そしてウクライナである。日本中のメデイアが西側の報道に追従する形で発信している。フリーのジャーナリストの肩書を持つ人々も同様に見える。(唯一、IWJが他社とは異なる報道をしている)わたし自身、ウクライナやロシアの歴史について詳しい訳ではない、それでも何が起きているのか調べていけば様々な映像や資料を目にすることはできる。ネット上では他国のフリージャーナリストの取材映像を見ることもできる。何が正しい情報なのか判断することは難しいが、それ故に簡単に結論を出せるものではないだろう。いまのこの国を俯瞰して見えるのは、単純な勧善懲悪の構図の世界を信じることで自らを安心させたい人々ではないだろうか。そして、紛争をそのような単純な構造に陥れることで、大衆を扇動しようとする者たちではないだろうか。

重田園江氏がベラルーシ出身の映画監督セルゲイ・ロズニツァに触れ、次のように述べている記事がある。

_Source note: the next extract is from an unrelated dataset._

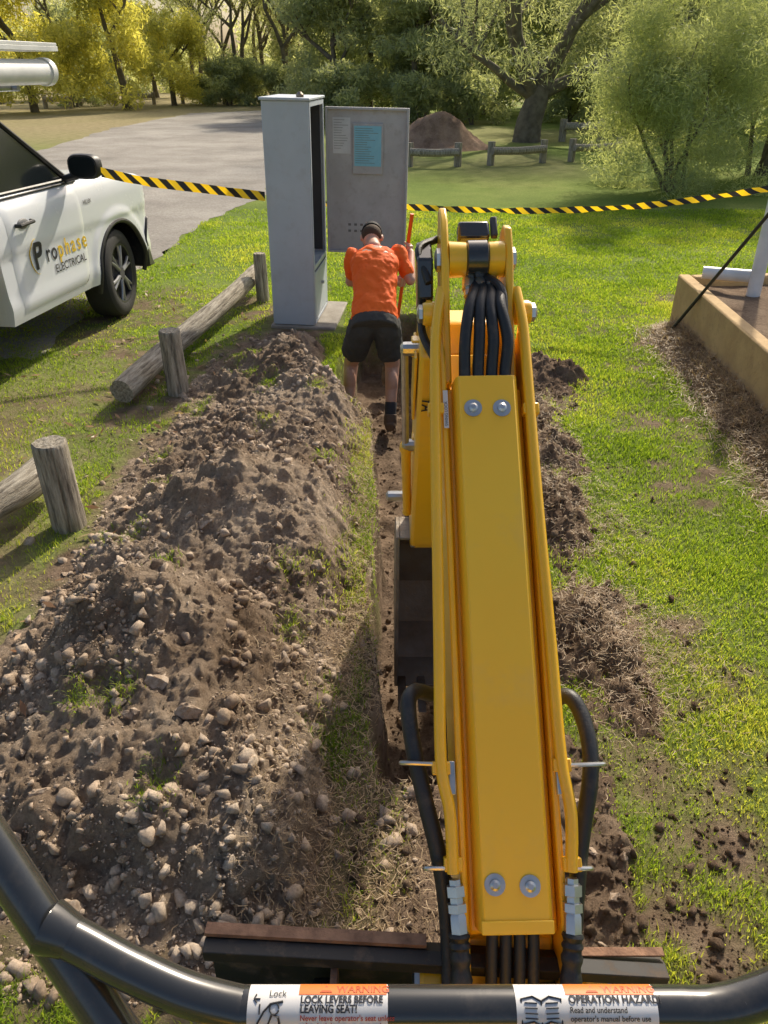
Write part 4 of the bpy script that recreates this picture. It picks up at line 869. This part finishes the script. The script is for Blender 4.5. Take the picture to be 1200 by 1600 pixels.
for k in range(4):
    mb=MB(); x=.06+.085*k; mb.prism([(2.46,-.34),(2.36,-.345),(2.24,-.335),(2.36,-.32),(2.46,-.315)],'x',x,x+.036); mb.build('tooth',STEEL,bk,bevel=.003)
for xa in(.10,.33):
    mb=MB(); mb.prism([(2.33,.44),(2.5,.44),(2.5,.62),(2.36,.62)],'x',xa,xa+.02); mb.build('hitch',BUC,bk,bevel=.006)
# blade
bl=D(320,1466,1.60); br=D(1040,1506,1.60); yy=(bl.y+br.y)/2
prof=[(0,0),(.03,-.02),(.03,-.09),(.025,-.18),(.01,-.27),(-.01,-.27),(.012,-.18),(.014,-.09),(.008,-.04),(-.03,-.035),(-.03,0)]
def blp(x,a,c): 
    t_=(x-bl.x)/(br.x-bl.x); p=bl.lerp(br,t_); return Vector((x,p.y+a,p.z+c))
mb=MB(); n=len(prof); mb.add([blp(bl.x,a,c) for a,c in prof]+[blp(br.x,a,c) for a,c in prof],[list(range(n)),[n+i for i in range(n)][::-1]]+[(i,(i+1)%n,n+(i+1)%n,n+i) for i in range(n)])
blade=mb.build('dozer_blade',BLKD,ex,smooth=20,bevel=.002)
mb=MB(); xx0,xx1=bl.x,bl.x+.48
mb.add([blp(x,a,c) for x in(xx0,xx1) for a,c in((.003,.002),(.034,-.012),(.032,.008),(.003,.014))],[(0,1,2,3),(7,6,5,4),(0,4,5,1),(1,5,6,2),(2,6,7,3),(3,7,4,0)]); mb.build('rusty_edge',RUST,blade)
mb=MB(); mb.box(blp(br.x-.11,.018,.002),(.22,.018,.006)); mb.build('rusty_corner',RUST,blade)
mb=MB(); mb.box(blp(bl.x+.28,-.04,-.10),(.015,.07,.12)); mb.build('blade_rib',RUST,blade,bevel=.002)
mb=MB(); mb.tube([blp(bl.x+.06,-.07,-.12),blp(bl.x+.11,-.07,-.12)],.010,12); mb.build('blade_pin',SIL,blade)
for x in(bl.x+.25,br.x-.25):
    mb=MB(); mb.prism([(0.0,.02),(.86,.02),(.88,.26),(.84,.30),(.0,.2)],'x',x-.02,x+.02); mb.build('blade_arm',BLKP,ex,bevel=.005)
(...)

「芸術家は、ハンナ・アーレントがエッセー「真理と政治」において示した、真理を告げる者である。政治は権力者によるうそをばらまくことで、大衆を操作し動員してきた。これに対し、芸術家は政治の外に立って、人びとが真理とうそを区別するための種をまく。政治がコスモポリタンたる芸術家を排除し、うそと真理を自在に作り変えるなら、真理はこの世界から消え去るだろう。後に残るのは政治的意見の相違だけだ。」

”芸術”(という言葉が)が近代に生まれたのは、一つにはそれが反権威を動機とした所以もあるだろう。ならば表現者は権力者のうそを疑うきっかけとなる種をまいていくことが責務の一つと言えまいか。